Search the listing below for the string "objects" and show each line that contains it.

--------------------

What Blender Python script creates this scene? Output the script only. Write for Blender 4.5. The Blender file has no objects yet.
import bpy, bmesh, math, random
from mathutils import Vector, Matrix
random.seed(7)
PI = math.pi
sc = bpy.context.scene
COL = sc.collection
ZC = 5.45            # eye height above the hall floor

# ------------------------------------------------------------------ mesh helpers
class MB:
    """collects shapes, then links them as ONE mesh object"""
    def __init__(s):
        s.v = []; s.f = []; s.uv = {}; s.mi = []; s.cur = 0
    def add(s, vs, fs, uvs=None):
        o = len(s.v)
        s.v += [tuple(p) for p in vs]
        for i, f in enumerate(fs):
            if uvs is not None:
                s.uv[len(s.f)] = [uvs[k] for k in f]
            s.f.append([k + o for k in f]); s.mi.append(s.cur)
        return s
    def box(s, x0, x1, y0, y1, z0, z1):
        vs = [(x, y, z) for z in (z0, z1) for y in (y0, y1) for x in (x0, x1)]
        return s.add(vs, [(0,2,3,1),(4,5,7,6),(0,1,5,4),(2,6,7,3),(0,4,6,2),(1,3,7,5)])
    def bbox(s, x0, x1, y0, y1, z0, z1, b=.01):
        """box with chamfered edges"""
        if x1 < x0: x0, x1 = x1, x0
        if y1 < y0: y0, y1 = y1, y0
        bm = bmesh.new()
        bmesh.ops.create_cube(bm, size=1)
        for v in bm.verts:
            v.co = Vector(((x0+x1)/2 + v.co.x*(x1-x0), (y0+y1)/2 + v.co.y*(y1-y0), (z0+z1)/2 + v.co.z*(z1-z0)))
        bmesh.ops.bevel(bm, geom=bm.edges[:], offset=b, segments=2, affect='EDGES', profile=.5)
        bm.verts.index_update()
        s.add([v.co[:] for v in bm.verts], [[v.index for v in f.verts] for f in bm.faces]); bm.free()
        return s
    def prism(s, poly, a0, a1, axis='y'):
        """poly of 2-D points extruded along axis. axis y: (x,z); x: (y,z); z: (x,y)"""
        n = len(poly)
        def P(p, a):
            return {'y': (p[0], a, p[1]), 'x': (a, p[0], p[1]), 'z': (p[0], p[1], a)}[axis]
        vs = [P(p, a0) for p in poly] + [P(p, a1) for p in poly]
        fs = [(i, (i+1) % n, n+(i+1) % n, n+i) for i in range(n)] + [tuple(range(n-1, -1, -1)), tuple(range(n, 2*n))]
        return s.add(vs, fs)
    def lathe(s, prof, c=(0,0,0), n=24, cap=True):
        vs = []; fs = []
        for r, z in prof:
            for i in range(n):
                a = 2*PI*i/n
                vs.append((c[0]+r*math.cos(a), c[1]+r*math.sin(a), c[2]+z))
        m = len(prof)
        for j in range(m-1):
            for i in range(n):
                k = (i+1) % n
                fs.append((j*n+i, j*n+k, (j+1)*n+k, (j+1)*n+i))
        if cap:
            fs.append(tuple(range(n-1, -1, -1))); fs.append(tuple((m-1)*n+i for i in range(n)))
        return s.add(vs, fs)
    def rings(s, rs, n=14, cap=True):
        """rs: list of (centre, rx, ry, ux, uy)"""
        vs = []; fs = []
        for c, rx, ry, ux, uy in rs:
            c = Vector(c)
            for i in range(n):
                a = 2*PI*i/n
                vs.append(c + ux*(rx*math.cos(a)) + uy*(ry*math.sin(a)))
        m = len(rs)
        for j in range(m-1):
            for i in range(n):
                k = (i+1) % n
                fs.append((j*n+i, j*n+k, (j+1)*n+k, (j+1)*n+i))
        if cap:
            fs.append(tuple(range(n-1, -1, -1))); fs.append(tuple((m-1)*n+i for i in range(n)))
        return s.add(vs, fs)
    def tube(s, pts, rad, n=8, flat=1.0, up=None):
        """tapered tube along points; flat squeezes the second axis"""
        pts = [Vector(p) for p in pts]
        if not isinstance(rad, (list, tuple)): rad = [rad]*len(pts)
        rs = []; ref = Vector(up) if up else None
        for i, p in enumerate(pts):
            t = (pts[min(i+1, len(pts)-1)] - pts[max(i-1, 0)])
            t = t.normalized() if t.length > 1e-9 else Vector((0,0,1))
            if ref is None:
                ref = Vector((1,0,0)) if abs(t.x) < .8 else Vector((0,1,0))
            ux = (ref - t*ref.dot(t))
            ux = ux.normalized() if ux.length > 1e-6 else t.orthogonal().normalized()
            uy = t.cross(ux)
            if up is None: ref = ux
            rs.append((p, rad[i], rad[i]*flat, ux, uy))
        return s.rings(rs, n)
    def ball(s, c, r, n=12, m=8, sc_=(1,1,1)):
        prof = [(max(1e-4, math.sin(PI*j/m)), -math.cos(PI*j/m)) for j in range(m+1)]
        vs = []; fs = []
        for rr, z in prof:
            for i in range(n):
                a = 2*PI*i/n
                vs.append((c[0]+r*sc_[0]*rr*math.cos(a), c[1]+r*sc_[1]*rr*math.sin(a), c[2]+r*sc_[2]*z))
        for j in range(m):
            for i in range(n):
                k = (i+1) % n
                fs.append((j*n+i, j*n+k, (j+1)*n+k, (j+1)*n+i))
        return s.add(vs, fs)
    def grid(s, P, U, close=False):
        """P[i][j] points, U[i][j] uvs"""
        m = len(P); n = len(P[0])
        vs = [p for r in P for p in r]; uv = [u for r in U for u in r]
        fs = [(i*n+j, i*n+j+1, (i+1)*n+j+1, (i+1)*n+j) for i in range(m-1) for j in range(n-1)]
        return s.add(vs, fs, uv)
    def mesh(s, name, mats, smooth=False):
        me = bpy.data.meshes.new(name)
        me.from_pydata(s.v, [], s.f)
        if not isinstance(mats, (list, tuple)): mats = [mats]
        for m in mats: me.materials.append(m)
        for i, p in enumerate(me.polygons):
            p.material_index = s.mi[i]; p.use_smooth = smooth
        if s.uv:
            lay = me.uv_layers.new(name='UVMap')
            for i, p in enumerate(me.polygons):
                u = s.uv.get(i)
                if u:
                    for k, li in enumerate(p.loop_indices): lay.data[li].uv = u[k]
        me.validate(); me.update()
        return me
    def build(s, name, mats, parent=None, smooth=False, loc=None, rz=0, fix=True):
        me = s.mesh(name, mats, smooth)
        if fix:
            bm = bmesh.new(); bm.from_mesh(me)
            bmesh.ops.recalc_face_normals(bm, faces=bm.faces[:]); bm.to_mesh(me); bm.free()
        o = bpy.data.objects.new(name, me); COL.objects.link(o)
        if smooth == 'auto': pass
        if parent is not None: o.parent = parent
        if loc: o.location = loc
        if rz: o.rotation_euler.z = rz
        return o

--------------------

### Exercise response:
What Blender Python script creates this scene? Output the script only. Write for Blender 4.5. The Blender file has no objects yet.
        o = bpy.data.objects.new(name, me); COL.objects.link(o)